Il luogo ove il lago si sarebbe trovato, sarebbe quindi vicino a Rieti e geograficamente corrisponderebbe al centro esatto della penisola: umbelicus Italiae.
Centro d’irradiazione è anche Cortona (Corythum), dalla quale secondo la tradizione sarebbe partito Dardano per andare a fondare Ilio, come ricordano gli dei Penati ad Enea quando gli
ingiungono si cercare l’Italia(5) . Italiam quaero patriam (cerco la patria Italia) dirà lo stesso Duce dei Troiani, frase che potremmo ripetere anche oggi, iniziando a porre fine a questa ricerca, proprio ridando valore a questi luoghi ancestrali: cosa di meglio per una “Nuova Oggettività”?, ove per “Nuova” s’intenda “Rinnovata”, “Rigenerata”. Questi luoghi dimostrano anche una mitica, dunque sempre vera, unità dei popoli italici. Non sfuggirà quindi anche l’uso più banale, pratico, che se ne potrebbe fare, di contro all’artefatto simbolismo dei celti nostrani. “Nuova Oggettività” non può che rifarsi ad un principio, che in quanto tale sia inizio, quindi sacro a Giano: la più antica divinità indigena dell’Italia(6) , Dio degli inizi nel tempo e nello spazio. Un principio è anche, in quanto tale, una sommità, dunque sacro a Giove, e anche la sommità non è solo spaziale, “vetta”, ma anche temporale, kairós=eternità.
“Il principio è la distruzione del mito umano
Il principio è la riconquista della coscienza cosmica
Il principio è il ritorno dell’uomo all’ordine delle cose che sono, là dove vivono le grandi forze e le grandi luci, là dove reintegrato (…) potrà dire: «mai tempo fu, in cui non fui e mai tempo sarà, in cui cesserò di essere. Io sono l’ieri, l’oggi e il domani e il signore della rinascita. Conosco gli abissi, è il mio nome»” (7)

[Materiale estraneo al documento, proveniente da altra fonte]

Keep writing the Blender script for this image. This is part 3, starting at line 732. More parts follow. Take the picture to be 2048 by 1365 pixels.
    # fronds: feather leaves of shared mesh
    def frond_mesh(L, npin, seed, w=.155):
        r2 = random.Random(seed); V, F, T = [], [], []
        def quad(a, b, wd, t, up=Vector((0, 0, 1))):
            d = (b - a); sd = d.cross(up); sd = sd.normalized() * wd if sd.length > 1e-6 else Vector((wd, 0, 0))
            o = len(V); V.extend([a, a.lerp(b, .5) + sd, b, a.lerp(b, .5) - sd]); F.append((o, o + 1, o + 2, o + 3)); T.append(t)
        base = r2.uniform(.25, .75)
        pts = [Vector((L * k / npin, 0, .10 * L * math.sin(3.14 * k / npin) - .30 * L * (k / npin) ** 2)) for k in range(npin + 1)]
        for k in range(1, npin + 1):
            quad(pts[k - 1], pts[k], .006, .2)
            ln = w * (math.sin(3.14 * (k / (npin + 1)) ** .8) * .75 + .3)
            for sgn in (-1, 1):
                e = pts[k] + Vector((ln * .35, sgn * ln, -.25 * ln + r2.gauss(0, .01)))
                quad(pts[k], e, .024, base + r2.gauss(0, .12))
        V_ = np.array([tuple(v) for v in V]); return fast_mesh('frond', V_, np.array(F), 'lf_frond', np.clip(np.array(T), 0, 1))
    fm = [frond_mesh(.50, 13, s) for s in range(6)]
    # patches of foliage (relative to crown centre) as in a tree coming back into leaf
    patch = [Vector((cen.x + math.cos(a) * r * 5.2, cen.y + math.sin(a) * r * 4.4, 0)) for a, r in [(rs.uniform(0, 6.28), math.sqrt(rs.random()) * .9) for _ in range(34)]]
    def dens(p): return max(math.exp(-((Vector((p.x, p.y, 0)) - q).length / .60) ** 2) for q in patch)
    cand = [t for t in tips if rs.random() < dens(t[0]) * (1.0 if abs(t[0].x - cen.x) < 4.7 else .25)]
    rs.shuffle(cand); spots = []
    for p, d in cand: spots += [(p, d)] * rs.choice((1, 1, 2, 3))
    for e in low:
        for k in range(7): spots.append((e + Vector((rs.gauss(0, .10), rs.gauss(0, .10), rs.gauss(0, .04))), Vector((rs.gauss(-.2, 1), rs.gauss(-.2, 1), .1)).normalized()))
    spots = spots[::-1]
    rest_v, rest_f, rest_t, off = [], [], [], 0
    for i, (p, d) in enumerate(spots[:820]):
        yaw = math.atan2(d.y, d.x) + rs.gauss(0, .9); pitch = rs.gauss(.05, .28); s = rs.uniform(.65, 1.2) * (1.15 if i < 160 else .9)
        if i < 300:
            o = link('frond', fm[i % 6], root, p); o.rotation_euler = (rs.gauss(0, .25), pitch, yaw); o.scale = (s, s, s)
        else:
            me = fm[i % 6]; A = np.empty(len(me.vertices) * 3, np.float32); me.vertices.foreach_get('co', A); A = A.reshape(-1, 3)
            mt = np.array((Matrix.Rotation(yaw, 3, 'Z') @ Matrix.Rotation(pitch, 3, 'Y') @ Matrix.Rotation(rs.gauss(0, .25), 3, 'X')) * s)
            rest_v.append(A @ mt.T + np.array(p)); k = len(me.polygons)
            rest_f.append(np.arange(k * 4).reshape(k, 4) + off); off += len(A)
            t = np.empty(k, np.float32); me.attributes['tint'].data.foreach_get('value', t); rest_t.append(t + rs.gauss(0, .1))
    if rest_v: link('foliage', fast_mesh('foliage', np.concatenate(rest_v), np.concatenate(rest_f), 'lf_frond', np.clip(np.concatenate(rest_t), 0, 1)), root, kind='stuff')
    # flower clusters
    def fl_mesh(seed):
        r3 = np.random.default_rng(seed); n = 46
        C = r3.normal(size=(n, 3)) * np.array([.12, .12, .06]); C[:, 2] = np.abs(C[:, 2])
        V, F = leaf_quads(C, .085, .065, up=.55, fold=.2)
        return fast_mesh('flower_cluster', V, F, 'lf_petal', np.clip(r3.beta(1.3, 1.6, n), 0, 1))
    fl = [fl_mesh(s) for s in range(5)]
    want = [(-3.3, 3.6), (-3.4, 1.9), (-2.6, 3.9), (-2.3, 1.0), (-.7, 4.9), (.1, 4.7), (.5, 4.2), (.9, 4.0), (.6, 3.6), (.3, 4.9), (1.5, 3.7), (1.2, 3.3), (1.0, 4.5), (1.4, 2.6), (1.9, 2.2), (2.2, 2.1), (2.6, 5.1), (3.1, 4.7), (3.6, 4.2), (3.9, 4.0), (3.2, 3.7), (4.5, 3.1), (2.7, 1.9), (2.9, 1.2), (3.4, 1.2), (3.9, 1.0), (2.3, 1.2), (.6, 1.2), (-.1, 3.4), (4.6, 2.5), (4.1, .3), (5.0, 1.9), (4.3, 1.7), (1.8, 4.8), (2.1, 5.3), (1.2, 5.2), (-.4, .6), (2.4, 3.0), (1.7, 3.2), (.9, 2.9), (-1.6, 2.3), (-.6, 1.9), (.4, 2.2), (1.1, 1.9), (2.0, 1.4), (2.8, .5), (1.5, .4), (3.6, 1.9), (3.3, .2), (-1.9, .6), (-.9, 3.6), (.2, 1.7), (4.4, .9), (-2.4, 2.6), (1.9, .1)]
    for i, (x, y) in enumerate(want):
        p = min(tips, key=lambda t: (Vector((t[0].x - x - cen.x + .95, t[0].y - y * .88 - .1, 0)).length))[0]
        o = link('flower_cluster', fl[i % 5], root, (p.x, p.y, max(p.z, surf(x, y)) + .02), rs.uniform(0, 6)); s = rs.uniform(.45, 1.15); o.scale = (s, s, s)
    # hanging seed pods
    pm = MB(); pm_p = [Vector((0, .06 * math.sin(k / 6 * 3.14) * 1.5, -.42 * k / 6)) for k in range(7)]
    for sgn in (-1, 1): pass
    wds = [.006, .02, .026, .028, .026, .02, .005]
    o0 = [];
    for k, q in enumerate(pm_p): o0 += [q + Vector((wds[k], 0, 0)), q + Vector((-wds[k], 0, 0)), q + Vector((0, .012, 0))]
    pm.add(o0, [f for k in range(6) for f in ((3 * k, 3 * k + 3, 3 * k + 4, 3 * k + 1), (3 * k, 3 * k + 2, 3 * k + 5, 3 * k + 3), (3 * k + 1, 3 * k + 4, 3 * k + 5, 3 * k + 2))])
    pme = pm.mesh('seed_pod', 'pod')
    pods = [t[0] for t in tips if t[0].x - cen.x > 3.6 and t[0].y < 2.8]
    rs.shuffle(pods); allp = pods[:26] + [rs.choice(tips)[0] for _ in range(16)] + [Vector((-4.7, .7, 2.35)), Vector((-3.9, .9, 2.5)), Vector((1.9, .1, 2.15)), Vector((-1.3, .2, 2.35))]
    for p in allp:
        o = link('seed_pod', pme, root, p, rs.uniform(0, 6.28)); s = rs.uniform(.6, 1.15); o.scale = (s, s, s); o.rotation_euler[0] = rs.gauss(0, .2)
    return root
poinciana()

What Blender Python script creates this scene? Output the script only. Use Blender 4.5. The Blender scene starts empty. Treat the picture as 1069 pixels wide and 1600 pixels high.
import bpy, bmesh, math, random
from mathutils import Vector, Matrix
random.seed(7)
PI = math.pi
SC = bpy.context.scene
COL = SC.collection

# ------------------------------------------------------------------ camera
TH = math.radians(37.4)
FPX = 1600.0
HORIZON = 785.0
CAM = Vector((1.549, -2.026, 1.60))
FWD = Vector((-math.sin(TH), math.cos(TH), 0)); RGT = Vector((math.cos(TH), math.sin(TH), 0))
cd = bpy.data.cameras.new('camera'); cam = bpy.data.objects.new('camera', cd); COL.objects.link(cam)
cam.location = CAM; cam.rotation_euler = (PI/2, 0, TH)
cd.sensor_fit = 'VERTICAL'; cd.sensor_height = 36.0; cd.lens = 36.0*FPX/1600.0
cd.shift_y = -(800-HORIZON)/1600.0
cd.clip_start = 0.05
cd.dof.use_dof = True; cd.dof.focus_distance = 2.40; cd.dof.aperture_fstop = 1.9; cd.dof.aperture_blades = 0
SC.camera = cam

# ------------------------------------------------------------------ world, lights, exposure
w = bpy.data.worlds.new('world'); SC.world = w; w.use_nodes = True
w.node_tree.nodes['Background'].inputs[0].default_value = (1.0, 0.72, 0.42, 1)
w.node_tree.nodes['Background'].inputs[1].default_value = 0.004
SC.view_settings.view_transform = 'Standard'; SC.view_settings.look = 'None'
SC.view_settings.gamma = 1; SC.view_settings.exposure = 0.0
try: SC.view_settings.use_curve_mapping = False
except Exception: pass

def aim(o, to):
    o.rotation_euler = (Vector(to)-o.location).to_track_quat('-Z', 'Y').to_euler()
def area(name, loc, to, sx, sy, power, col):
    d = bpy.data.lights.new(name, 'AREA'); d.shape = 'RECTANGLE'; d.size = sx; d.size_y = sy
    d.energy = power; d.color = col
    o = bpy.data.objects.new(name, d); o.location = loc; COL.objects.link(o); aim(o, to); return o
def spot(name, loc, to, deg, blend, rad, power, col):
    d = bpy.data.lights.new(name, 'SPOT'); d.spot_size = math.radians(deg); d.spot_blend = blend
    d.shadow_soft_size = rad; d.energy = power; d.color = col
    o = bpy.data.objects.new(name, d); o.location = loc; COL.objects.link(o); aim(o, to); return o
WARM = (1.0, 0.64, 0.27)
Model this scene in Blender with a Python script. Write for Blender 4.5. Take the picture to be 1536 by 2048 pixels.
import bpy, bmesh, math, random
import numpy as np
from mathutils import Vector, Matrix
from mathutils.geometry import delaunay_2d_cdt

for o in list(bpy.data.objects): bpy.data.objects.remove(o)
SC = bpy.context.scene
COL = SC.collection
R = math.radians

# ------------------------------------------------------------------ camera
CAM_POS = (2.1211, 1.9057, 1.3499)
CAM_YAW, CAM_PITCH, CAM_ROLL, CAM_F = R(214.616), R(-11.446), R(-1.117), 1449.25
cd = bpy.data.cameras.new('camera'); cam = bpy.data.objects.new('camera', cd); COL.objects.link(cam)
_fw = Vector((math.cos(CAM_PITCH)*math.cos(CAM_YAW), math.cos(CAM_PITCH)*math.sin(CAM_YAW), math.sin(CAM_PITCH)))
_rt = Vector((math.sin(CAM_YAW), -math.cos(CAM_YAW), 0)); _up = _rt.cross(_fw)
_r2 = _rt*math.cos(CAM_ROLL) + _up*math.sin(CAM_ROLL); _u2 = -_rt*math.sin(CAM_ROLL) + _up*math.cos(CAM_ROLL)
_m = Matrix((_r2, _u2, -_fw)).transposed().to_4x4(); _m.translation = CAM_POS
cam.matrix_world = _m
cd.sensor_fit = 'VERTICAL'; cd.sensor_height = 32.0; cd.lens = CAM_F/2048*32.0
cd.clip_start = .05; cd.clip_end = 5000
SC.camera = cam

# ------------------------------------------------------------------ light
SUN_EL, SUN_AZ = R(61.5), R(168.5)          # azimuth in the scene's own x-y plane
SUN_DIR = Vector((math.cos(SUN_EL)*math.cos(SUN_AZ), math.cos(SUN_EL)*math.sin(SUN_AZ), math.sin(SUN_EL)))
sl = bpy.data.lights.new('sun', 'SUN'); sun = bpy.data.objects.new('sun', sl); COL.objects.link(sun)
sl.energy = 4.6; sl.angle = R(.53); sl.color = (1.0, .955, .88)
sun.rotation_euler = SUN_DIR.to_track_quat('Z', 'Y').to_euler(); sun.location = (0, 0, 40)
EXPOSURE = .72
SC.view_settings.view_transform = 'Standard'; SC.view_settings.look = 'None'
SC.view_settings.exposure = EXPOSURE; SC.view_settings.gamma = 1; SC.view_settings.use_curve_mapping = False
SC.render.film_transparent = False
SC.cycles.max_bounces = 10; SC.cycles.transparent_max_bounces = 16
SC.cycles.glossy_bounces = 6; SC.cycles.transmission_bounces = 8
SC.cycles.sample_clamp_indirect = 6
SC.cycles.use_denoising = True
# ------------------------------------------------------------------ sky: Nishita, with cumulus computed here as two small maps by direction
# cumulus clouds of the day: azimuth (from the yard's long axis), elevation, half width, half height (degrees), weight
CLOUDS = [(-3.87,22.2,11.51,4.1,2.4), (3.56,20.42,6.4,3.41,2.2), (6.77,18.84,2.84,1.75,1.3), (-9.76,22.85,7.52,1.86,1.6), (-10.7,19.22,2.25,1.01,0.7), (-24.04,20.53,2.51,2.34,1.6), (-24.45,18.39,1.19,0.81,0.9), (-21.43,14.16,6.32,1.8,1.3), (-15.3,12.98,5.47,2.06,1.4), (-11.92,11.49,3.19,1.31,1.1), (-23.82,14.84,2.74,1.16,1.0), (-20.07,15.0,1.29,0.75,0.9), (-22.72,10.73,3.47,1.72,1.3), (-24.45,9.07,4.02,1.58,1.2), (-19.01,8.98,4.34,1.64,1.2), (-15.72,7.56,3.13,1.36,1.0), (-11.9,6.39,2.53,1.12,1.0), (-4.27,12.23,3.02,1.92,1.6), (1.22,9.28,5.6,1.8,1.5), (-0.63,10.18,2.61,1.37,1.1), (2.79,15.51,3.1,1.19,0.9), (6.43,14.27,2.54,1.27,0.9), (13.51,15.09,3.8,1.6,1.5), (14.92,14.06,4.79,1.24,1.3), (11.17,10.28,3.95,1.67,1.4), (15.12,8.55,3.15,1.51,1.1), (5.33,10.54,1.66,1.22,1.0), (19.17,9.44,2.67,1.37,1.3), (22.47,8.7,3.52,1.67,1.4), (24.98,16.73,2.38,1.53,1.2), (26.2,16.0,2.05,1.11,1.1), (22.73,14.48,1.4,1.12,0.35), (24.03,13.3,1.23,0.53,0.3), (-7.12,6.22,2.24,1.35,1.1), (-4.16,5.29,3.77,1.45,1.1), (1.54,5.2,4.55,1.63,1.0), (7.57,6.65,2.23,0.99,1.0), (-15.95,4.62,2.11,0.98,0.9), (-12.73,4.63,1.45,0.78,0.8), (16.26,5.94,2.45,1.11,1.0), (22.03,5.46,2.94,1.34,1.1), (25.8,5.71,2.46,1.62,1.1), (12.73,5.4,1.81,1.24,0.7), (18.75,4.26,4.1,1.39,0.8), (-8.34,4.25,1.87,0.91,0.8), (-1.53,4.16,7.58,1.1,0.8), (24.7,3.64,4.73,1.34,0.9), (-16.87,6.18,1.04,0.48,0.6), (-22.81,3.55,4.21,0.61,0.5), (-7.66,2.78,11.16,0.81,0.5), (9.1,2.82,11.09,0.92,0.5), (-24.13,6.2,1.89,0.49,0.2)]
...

(1)Sull’argomento si veda: R. Del Ponte, ‘Teofanie animali e “primavere sacre” italiche’, in Arthos, XXII-XXIV 1981; Idem, La religione dei Romani, Milano 1992, p, 25, con relativa bibliografia anche delle fonti antiche.
(2)A. Vannucci, Storia dell’Italia antica I, Milano 1873, p. 78.
(3)Macr., Sat. I 7, 28; Dion, I 19, 3.
(4)G. Casalino, Il nome segreto di Roma, Roma 2003, pp. 47-57.
(5)Verg. Aen, 147-171.
(6)G. Dumézil, La religione romana arcaica, Milano 2001, p. 293.
(7)J. Evola, La torre, Milano 1977, pp. 61-62.